Before leaving Malaya, the British wrote a constitution that inscribed the worst aspects of imperialism. Under colonialism, the British divided the various races against each other, nominally to protect ‘indigenous’ races from immigrant Chinese and Indian workers, but really as part of a strategy of divide and rule that reflected their own racial prejudices. Article 153 institutionalizes British racism, by creating various affirmative action policies as well as creating discretionary powers necessary to safeguard the ‘Bumiputra’ or ‘real Malays,’ and which has left Malaysia with continued racial tensions. On top of an ethnic constitution that fragmented the country, the British also bequeathed a legacy of emergency rule. As Elkins notes
‘The Malaysian government's crackdown on dissent--including the suspension of due process and freedom of the press--is arguably the legacy of British repression. Today, Malaysians continue to live under an Internal Security Act that was adapted from Britain's emergency regulations of the late '40s. Allowing for detention without trial, this act has helped put thousands of people behind bars since independence, including the former deputy prime minister.’
The British colonial model enjoys a false impression of success. There is no such thing as a good counter-insurgency, and Iraq has little to gain by importing the lessons of imperialism past. This isn't the first time the administration, or some of its opportunistic critics, have reached back into the past for some inspiration in the present. Recall the administration's bizarre search for inspiration in Gillo Pontecorvo's anti-colonial epic Battle of Algiers, in whose scenes of French counter-insurgency the Defense Department thought it might discover some pertinent lessons. The British have been rehabilitated as 'good occupiers' and the French as skilled counter-insurgency tacticians not because they did any favors for local populations but because they at least seemed to have a strategy for pursuing defined interests. What gives their view of the past a rosy glow is that apparent sense of purpose and claritfy of intentions motivating the French and British, which so eludes this administration, and its opportunistic critics. The administration will not find a sense of direction by rummaging around in the dustbin of history.
This piece of political common wisdom started to influence actual policy when Vietnam veteran Andrew Krepinevich published an article in Foreign Affairs last Fall suggesting Bush could solve the occupation of Iraq through an ‘oil-spot strategy’ that ‘focuses on establishing security for the population precisely for the sake of winning hearts and minds. In the 1950s, the British used it successfully in Malaya.’ Major opinion makers, like David Brooks, quickly sounded their approval, and by the end of December President Bush ‘formally endorsed’ a version of the British colonial model as his new counter-insurgency strategy.

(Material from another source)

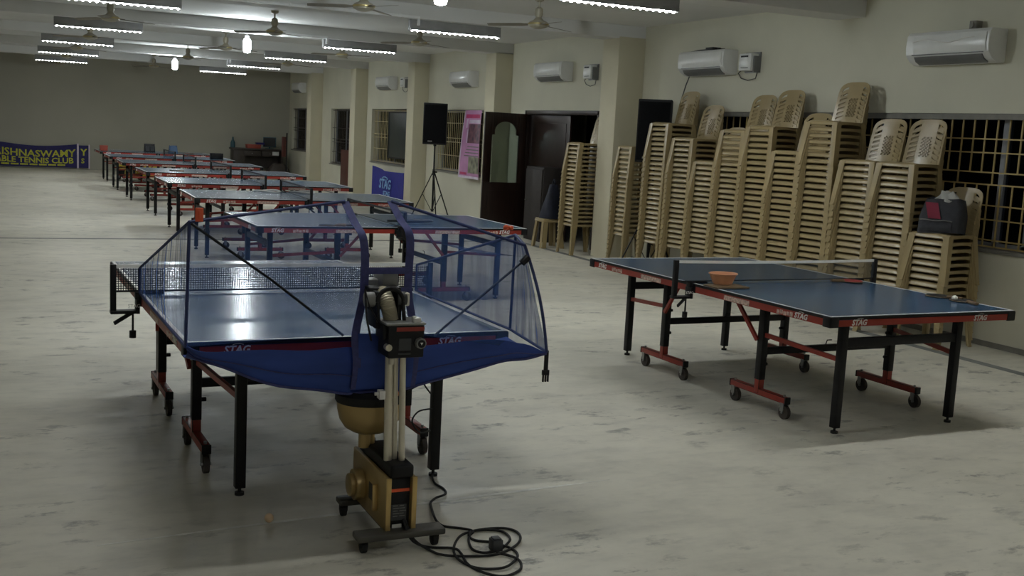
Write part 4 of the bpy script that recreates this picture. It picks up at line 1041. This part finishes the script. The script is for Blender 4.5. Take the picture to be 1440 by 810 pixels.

So what exactly happened in the ‘successful’ suppression of the Malaya insurgency? As this superb New Republic rebuttal by Caroline Elkins points out, the ‘campaign was riddled with abuses.’ The effort against the Malayan Races’ Liberation Army, and to win the ‘hearts and minds’ of the Malay, included public display of corpses, decapitations, the resettlement of the entire half million Chinese into ‘heavily guarded barbed-wire villages,’ and sheer massacres. Achieved under the declaration of a colonial emergency, the legacy of the British counter-insurgency is as bad as its immediate effects.
Before leaving Malaya, the British wrote a constitution that inscribed the worst aspects of imperialism. Under colonialism, the British divided the various races against each other, nominally to protect ‘indigenous’ races from immigrant Chinese and Indian workers, but really as part of a strategy of divide and rule that reflected their own racial prejudices. Article 153 institutionalizes British racism, by creating various affirmative action policies as well as creating discretionary powers necessary to safeguard the ‘Bumiputra’ or ‘real Malays,’ and which has left Malaysia with continued racial tensions. On top of an ethnic constitution that fragmented the country, the British also bequeathed a legacy of emergency rule. As Elkins notes
‘The Malaysian government's crackdown on dissent--including the suspension of due process and freedom of the press--is arguably the legacy of British repression. Today, Malaysians continue to live under an Internal Security Act that was adapted from Britain's emergency regulations of the late '40s. Allowing for detention without trial, this act has helped put thousands of people behind bars since independence, including the former deputy prime minister.’
The British colonial model enjoys a false impression of success. There is no such thing as a good counter-insurgency, and Iraq has little to gain by importing the lessons of imperialism past. This isn't the first time the administration, or some of its opportunistic critics, have reached back into the past for some inspiration in the present. Recall the administration's bizarre search for inspiration in Gillo Pontecorvo's anti-colonial epic Battle of Algiers, in whose scenes of French counter-insurgency the Defense Department thought it might discover some pertinent lessons. The British have been rehabilitated as 'good occupiers' and the French as skilled counter-insurgency tacticians not because they did any favors for local populations but because they at least seemed to have a strategy for pursuing defined interests. What gives their view of the past a rosy glow is that apparent sense of purpose and claritfy of intentions motivating the French and British, which so eludes this administration, and its opportunistic critics. The administration will not find a sense of direction by rummaging around in the dustbin of history.

3 Comments:
The Malaysian "success" was already touted as an example during the Vietnam War, when it served as part of the justification for the "strategic hamlet program" as well as for the escalation of US troop strength (in light of the "magic ratio" of 10 regular troops to 1 guerrilla supposedly established by the British). Certain modes of failure seem to be hardy perennials. "Failure is an orphan," goes the old saying, but in fact it's a bastard whose paternity is conveniently attributed to strategists long since departed from the scene.
And see, Jack Kennedy's radio address of November 14, 1951 following his return from southeast Asia -- one more reason we shouldn't pay for junkets.
While the British were not able to retain Malaysia has a colony they were able to insure a friendly regime would inherit the country. The british were sucessful in Malaysia has the USA was in turn of the century Philipines because the USA by 1946 was able to leave the Philapines to a government that would allow it to have close military and commercial ties to it. Insurgents lost in Greece also in the early 1050's and Bolivia in the late 1960's. Insurgents don't always win nor do they always lose.